YOUR INSTRUCTIONS:
Start at the line containing "Build this scene" and stop at the line containing "R = math.radians"; copy those lines exactly, both ends included, and no others.

Entries with scene source code:
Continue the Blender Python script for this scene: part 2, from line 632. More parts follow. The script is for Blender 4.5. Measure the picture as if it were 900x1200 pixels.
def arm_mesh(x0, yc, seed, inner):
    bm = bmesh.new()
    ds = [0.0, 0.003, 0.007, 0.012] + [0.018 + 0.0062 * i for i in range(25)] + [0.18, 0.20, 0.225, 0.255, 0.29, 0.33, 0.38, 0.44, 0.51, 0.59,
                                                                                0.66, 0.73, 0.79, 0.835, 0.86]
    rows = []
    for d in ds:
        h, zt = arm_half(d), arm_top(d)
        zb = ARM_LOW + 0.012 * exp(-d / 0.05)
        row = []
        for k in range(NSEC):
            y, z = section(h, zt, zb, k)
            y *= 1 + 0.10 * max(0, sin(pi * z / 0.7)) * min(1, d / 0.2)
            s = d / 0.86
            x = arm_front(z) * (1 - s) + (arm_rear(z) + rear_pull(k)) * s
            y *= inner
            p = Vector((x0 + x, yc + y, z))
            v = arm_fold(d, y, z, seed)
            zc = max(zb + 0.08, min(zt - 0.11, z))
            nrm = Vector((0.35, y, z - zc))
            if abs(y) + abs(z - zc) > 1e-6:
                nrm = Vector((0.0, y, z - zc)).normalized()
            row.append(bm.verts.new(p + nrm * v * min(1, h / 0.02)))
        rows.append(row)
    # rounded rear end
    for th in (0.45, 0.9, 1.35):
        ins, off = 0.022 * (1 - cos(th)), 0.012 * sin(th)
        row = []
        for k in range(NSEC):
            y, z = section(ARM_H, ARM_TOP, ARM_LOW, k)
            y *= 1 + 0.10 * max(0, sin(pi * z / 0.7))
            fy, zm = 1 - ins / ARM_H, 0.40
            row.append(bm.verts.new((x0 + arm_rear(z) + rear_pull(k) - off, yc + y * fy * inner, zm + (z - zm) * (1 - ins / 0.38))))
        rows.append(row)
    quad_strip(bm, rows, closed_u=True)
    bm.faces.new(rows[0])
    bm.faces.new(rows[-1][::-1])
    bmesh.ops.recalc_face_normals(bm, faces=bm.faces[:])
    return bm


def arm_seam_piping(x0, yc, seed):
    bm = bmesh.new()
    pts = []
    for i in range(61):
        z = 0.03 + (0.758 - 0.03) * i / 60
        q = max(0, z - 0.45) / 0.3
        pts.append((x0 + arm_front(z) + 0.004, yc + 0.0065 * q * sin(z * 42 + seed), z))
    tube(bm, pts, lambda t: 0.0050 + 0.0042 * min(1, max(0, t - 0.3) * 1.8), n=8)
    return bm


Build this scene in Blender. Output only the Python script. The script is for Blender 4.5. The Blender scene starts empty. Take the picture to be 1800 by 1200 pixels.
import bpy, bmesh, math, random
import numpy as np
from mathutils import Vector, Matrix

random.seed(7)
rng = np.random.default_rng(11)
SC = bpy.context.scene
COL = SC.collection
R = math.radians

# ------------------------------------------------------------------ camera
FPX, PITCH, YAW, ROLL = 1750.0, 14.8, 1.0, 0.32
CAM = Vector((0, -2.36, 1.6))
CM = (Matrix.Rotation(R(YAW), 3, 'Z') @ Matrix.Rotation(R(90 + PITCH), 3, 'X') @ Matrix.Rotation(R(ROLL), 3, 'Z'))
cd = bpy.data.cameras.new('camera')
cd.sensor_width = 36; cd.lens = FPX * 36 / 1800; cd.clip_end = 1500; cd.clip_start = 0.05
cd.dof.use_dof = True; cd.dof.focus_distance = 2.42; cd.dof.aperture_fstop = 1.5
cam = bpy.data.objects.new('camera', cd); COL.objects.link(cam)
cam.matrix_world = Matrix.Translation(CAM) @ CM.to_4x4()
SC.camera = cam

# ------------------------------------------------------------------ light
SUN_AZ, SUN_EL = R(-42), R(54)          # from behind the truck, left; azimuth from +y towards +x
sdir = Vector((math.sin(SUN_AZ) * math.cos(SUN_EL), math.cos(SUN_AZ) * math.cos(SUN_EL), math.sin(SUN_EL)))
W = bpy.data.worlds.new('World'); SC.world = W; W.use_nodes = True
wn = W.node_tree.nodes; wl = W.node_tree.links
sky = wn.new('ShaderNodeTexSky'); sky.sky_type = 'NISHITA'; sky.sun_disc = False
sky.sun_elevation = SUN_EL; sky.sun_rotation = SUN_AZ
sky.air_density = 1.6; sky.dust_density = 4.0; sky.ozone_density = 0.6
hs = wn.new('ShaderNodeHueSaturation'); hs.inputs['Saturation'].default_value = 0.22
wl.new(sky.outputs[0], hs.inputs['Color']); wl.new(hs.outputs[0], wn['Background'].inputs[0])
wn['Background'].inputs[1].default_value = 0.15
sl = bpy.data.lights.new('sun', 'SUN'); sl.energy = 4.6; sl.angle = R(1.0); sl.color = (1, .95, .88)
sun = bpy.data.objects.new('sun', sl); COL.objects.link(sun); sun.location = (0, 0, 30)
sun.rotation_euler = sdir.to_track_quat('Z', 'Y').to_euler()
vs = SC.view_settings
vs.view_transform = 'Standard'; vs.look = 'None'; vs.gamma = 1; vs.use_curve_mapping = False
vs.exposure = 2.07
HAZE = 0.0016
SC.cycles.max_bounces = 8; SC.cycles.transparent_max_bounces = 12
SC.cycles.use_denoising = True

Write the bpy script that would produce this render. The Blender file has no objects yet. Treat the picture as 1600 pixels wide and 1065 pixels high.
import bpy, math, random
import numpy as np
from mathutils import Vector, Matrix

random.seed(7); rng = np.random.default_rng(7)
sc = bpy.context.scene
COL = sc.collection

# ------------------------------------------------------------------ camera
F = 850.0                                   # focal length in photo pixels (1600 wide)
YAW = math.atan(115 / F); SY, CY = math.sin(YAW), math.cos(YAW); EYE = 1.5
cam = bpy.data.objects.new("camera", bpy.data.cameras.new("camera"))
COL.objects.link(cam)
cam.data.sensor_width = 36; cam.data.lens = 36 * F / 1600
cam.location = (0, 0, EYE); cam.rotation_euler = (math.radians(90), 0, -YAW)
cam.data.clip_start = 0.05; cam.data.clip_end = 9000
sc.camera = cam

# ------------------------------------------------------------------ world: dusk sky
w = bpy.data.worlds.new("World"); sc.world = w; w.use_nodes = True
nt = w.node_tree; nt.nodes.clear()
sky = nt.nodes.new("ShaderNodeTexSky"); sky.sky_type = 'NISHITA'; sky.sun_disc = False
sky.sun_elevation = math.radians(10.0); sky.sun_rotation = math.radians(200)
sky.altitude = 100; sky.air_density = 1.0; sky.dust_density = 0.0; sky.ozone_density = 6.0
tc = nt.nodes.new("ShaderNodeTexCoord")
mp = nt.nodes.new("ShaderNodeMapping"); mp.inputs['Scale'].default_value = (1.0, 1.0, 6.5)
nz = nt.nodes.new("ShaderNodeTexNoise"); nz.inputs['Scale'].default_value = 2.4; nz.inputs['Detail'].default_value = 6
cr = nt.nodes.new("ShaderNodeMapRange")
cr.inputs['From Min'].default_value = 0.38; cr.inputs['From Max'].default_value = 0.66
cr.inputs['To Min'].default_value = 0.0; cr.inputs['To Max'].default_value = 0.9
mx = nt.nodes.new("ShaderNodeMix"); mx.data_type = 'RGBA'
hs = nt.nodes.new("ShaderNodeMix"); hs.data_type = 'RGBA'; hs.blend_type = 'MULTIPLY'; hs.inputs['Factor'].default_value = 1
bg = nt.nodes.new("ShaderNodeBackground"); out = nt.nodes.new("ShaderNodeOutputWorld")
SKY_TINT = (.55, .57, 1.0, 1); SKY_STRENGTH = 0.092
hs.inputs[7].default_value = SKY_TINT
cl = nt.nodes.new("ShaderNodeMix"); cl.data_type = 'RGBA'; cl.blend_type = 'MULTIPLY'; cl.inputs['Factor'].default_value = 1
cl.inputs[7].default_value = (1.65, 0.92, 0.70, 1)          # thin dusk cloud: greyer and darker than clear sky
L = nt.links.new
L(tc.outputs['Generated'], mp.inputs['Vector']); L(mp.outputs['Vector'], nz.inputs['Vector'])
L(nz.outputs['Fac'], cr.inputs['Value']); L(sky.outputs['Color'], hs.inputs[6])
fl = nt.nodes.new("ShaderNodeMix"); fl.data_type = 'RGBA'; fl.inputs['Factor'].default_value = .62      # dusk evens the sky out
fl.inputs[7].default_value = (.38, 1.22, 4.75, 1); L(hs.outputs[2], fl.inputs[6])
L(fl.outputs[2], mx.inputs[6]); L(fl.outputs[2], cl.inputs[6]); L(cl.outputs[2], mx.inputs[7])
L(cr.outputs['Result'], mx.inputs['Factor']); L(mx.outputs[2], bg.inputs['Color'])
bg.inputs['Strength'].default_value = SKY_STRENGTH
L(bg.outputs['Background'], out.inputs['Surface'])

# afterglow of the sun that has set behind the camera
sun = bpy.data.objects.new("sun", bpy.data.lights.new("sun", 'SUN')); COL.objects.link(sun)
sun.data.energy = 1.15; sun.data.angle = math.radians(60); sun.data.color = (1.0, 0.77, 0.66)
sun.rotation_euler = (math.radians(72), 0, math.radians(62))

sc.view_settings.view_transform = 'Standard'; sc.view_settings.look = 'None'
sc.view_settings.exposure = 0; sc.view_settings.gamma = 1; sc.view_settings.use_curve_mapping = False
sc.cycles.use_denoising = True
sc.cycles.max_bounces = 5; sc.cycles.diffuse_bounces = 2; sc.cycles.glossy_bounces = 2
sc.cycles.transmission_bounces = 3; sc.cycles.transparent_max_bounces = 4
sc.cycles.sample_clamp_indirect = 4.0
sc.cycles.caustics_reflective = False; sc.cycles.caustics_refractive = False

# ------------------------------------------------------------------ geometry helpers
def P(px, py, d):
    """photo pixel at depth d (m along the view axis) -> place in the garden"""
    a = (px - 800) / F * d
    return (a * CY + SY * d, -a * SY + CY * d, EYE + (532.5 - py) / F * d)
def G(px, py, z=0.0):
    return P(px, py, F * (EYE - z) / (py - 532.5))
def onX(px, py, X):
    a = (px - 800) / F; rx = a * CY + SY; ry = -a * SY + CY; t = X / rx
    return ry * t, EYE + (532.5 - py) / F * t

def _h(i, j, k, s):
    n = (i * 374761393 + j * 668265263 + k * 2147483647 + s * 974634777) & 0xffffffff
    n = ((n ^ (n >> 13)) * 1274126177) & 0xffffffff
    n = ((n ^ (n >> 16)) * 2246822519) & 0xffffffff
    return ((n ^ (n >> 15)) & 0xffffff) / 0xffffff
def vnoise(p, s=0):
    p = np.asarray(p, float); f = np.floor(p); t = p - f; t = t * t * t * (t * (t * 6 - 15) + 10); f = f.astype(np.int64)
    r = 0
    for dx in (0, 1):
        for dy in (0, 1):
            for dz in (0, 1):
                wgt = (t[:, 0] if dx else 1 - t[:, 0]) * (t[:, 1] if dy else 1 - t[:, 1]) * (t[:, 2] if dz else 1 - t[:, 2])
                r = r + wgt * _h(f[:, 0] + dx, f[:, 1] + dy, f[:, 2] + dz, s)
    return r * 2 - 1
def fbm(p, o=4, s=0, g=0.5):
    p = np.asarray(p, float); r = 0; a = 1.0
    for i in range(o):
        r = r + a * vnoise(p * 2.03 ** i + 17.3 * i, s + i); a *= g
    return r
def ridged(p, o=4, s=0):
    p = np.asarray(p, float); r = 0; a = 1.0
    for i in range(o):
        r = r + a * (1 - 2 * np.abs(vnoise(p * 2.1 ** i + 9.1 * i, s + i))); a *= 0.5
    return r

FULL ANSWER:
Build this scene in Blender. Output only the Python script. The script is for Blender 4.5. The Blender scene starts empty. Take the picture to be 1800 by 1200 pixels.
import bpy, bmesh, math, random
import numpy as np
from mathutils import Vector, Matrix

random.seed(7)
rng = np.random.default_rng(11)
SC = bpy.context.scene
COL = SC.collection
R = math.radians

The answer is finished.